Requirement: Provide a single number: the count of lines containing the string "picture".

[start]

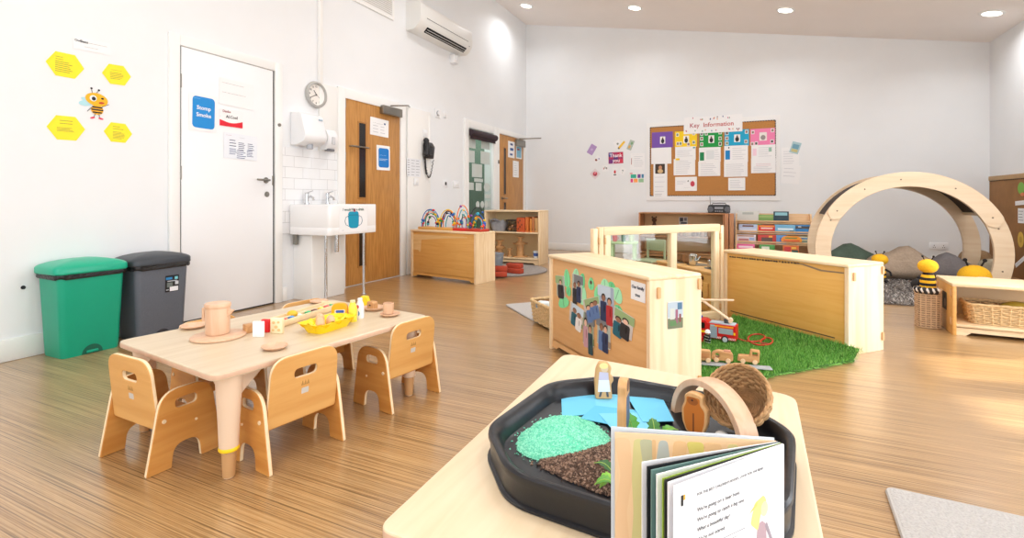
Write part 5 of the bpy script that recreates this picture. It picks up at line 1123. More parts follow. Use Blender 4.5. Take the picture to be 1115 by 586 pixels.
b = thing('picture_book', 'rounded yellow-orange shaped board book in the middle row', 'book', (bx0 + .73 * BW, 8.1 + .095 - .028, .265 + .04), rot=Euler((-.12, 0, 0)), group='picture books in the display bookcase'); m = MB(flat((240, 150, 30), .35)); m.plate(roundpoly([(-.13, 0), (.13, 0), (.13, .05), (.08, .085), (-.09, .085), (-.13, .045)], .02), .014, b=.002, M=axes((0, .014, 0), (1, 0, 0), (0, 0, 1), (0, -1, 0))); build('cover', m, b); m = MB(flat((120, 140, 60), .35)); m.b2((-.08, -.001, .045), (.07, .001, .062), 0); m.use(flat((210, 60, 40), .35)).b2((-.1, -.001, .01), (.1, .001, .026), 0); build('picture', m, b)
face_book(.14, 3, .24, .14, (224, 90, 150), 'pink book at the left of the lowest row', [(0, .7, .8, .2, (240, 210, 220)), (0, .35, .6, .25, (190, 60, 120))]); face_book(.42, 3, .2, .14, (70, 150, 70), 'green book with pale animal in the lowest row', [(-.1, .6, .5, .4, (220, 226, 210)), (.1, .2, .8, .2, (40, 90, 50))]); face_book(.72, 3, .2, .14, (220, 110, 40), 'orange and red patterned book in the lowest row', [(-.2, .6, .4, .5, (200, 40, 40)), (.25, .3, .4, .5, (40, 80, 70)), (.2, .75, .3, .2, (250, 200, 80))])
# ------------------------------------------------------------------ notice board
def bp(cx, cy, y=YB): return ony(695 + cx / 5.325, 120 + cy / 5.327, y)
A = bp(48, 80); B = bp(822, 520); bx, bw = (A[0] + B[0]) / 2, B[0] - A[0]; bzc, bh = (A[1] + B[1]) / 2 + .0, A[1] - B[1] + .02
t = thing('notice_board', 'large cork notice board with white scalloped border on the back wall', 'notice board', (bx, YB, bzc), rot=wallrot('B'))
m = MB(mat('white board frame', (238, 238, 238), .6)); m.plate([(-bw / 2, -bh / 2), (bw / 2, -bh / 2), (bw / 2, bh / 2), (-bw / 2, bh / 2)], .014, b=.002); build('frame', m, t)
cw, chh = bw - .12, bh - .15
m = MB(mat('cork', (186, 128, 68), .85, .1, 60, .2)); m.b2((-cw / 2, -chh / 2, .013), (cw / 2, chh / 2, .016), 0); build('cork', m, t)
def scallop(m, ax, L, off, sgn):
    n = int(L / .036)
    for k in range(n):
        u = -L / 2 + (k + .5) * L / n
        c = (u, off) if ax == 'x' else (off, u); m.plate(ellip(c[0], c[1], .0135, .0135, 10), .002, M=T(0, 0, .0162))
m = MB(flat((54, 48, 46))); 
for ax, L, o in (('x', cw, chh / 2), ('x', cw, -chh / 2), ('y', chh, cw / 2), ('y', chh, -cw / 2)): scallop(m, ax, L, o, 1)
build('border_dark_edge', m, t, 'dark edge of the scalloped border')  # dark scallops along the inner side of the white border
m = MB(flat((240, 240, 240)))
for ax, L, o in (('x', cw, chh / 2 + .016), ('x', cw, -chh / 2 - .016), ('y', chh, cw / 2 + .016), ('y', chh, -cw / 2 - .016)):
    scallop(m, ax, L, o, 1)
for v in m.V[:]: pass
m.V = [(x, y, z + .001) for x, y, z in m.V]; build('border', m, t)
def on_board(x0, y0, x1, y1, name, lab, cat, col, layer=0, grp='papers on the notice board', **k):
    A = bp(x0, y0, YB - .02); B = bp(x1, y1, YB - .02); return sheet('B', (A[0] + B[0]) / 2, (A[1] + B[1]) / 2, B[0] - A[0], A[1] - B[1], name, lab, cat, flat(col) if isinstance(col, tuple) else col, off=.0195 + .0022 * layer, group=grp, **k)
def minis(pts): 
    o = []
    for x, y in pts: o += [(x, y, .13, .22, (240, 240, 238)), (x, y, .09, .15, R.choice([(150, 120, 110), (90, 80, 80), (180, 150, 130), (120, 140, 110)]))]
    return o
PRT = [(.02, -.02, .25, .46, (238, 236, 234)), (.02, -.08, .16, .3, (40, 40, 42), 'e'), (.02, .1, .08, .12, (120, 90, 76), 'e')]
on_board(79, 130, 200, 215, 'colour_card', 'purple card at the left of the colour row on the board', 'card', (118, 78, 172), blocks=PRT)
on_board(212, 125, 340, 212, 'colour_card', 'yellow card, second in the colour row on the board', 'card', (246, 208, 10), blocks=minis([(-.38, .3), (.36, .34), (.36, -.22), (.12, -.32), (-.36, -.26), (-.24, -.26)]) + PRT)
on_board(355, 122, 488, 212, 'colour_card', 'green card, middle of the colour row on the board', 'card', (0, 150, 60), blocks=minis([(-.4, .34), (-.2, .34), (.4, .36), (-.4, .04), (-.4, -.3), (.4, 0), (.4, -.32)]) + PRT)
on_board(500, 117, 642, 206, 'colour_card', 'turquoise blue card, fourth in the colour row on the board', 'card', (0, 164, 206), blocks=minis([(-.4, .32), (-.4, 0), (-.4, -.3), (.4, .34), (.38, -.24)]) + PRT)
on_board(650, 110, 793, 200, 'colour_card', 'pink card at the right of the colour row on the board', 'card', (238, 130, 176), blocks=minis([(-.4, .3), (.4, .36), (.38, -.3), (-.42, -.4), (-.26, -.38)]) + [(.02, .02, .3, .5, (236, 230, 226)), (.02, -.04, .2, .3, (150, 140, 140), 'e')])
LG = (196, 198, 204)
on_board(75, 220, 192, 310, 'board_sheet', 'blank white sheet directly under the purple card', 'paper', PAPER, 1)
on_board(88, 308, 168, 512, 'board_sheet', 'tall white sheet with a portrait photo at lower left of the board', 'paper', PAPER, 0, blocks=[(-.02, .34, .7, .28, (60, 44, 34)), (0, .37, .26, .12, (196, 140, 104), 'e'), (0, .27, .4, .12, (210, 180, 130), 'e')], lines=[(-.4, .4, .1, -.3, 4, LG), (-.4, .3, -.38, -.42, 2, (150, 152, 158))])
on_board(214, 214, 333, 288, 'board_sheet', 'white sheet with a yellow tab under the yellow card', 'paper', PAPER, 1, blocks=[(-.38, -.42, .2, .14, (244, 208, 20)), (.42, .4, .1, .1, (60, 150, 160))], lines=[(-.4, .4, .2, -.2, 4, LG)])
on_board(205, 284, 330, 376, 'board_sheet', 'white printed sheet second under the yellow card', 'paper', PAPER, 0, lines=[(-.4, .4, .36, -.36, 7, LG)])
on_board(214, 388, 340, 468, 'board_sheet', 'white certificate with red picture low under the yellow column', 'paper', PAPER, 0, blocks=[(.3, .0, .2, .4, (200, 60, 80), 'e'), (.1, .2, .06, .1, (60, 60, 66), 'e')], lines=[(-.1, .2, -.28, -.28, 1, (40, 40, 46)), (-.42, 0, .2, .0, 3, LG)])
on_board(352, 218, 478, 300, 'board_sheet', 'white sheet with a green block under the green card', 'paper', PAPER, 1, blocks=[(-.36, -.1, .2, .56, (0, 128, 70)), (.02, 0, .36, .6, (222, 226, 228))], lines=[(.22, .46, .3, -.3, 5, LG)])
on_board(348, 298, 476, 381, 'board_sheet', 'white printed sheet second under the green card', 'paper', PAPER, 0, lines=[(-.4, .0, .4, .4, 1, (190, 90, 100)), (-.4, .42, .3, -.4, 7, LG)])
on_board(498, 208, 636, 300, 'board_sheet', 'white sheet with a blue block under the turquoise card', 'paper', PAPER, 1, blocks=[(-.35, -.05, .2, .55, (0, 130, 200)), (-.3, .38, .04, .1, (40, 40, 50))], lines=[(-.15, .44, .34, -.3, 6, LG)])
on_board(497, 298, 634, 385, 'board_sheet', 'white printed sheet second under the turquoise card', 'paper', PAPER, 0, lines=[(-.46, .46, .44, .44, 1, (70, 80, 100)), (-.42, .42, .3, -.4, 7, LG)])
on_board(522, 393, 620, 465, 'board_sheet', 'small white sheet low under the turquoise column', 'paper', PAPER, 0, lines=[(-.4, .4, .3, -.3, 5, LG)])
on_board(655, 204, 796, 281, 'board_sheet', 'white sheet with pink print directly under the pink card', 'paper', PAPER, 1, blocks=[(-.36, .0, .16, .5, (240, 206, 222)), (.28, .15, .12, .3, (150, 190, 170))], lines=[(-.2, .4, .3, -.3, 5, LG)])
on_board(654, 279, 797, 363, 'board_sheet', 'white printed sheet second under the pink card', 'paper', PAPER, 0, lines=[(-.3, .4, .1, .0, 2, (220, 180, 190)), (-.4, .42, -.1, -.4, 4, LG)])
on_board(264, 44, 604, 122, 'board_banner', 'white patterned banner reading key information across the board top', 'banner', PAPER, 2, grp=None,
         texts=[('Key', -.31, -.02, .095, (180, 96, 104)), ('Information', .1, -.02, .095, (190, 90, 90))],
         blocks=[(R.uniform(-.48, .48), s_ * R.uniform(.3, .44), .016, .1, R.choice([(120, 60, 70), (90, 150, 120), (60, 80, 140), (220, 150, 80), (200, 90, 120)]), 'e') for s_ in (1, -1) for _ in range(13)])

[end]

Reply to the task: 3